Granted, perhaps the belief in witches comes about not because there are
witches, but because people say there are witches. The magic of the word is
such that it produces the magic of magic. But what does this mean? “For by the single authority of ancient and
public custom of this proverb, I persuaded myself, in the past, that I had received
more pleasure from a woman who was not straight, and put this down as one of
her graces.” And so it comes to pass that Montaigne’s rule – to first find the
fact – crosses another fact – that men are believing beasts, even in heat.
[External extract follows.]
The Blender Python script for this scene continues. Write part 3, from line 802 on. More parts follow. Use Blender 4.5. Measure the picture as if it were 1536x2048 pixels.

“There is nothing as supple and elastic as our understanding.” The suppleness
and elasticity, here, stand in contrast to the crookedness of the woman favored
by Venus. The high level of the topic instant is itself saturated with sex,
here. It is perverted. The essay, it turns out, does not intend to resolve what
is a propos and what is out of propos.
And so the essay ends on a note that could either be a straight movement
forward, or a limping movement to the side:
“The
pride of those who attribute to the human spirit the capacity for all things,
causes in others, through spite and emulation, this opinion, that he isn’t
capable of any things. The ones holding themselves in ignorance are of the same
extremity as those who hold themselves in science. The point is, one cannot
deny that man is immoderate in all things: and that he has no stopping point,
than that of necessity, and the inability to go on.”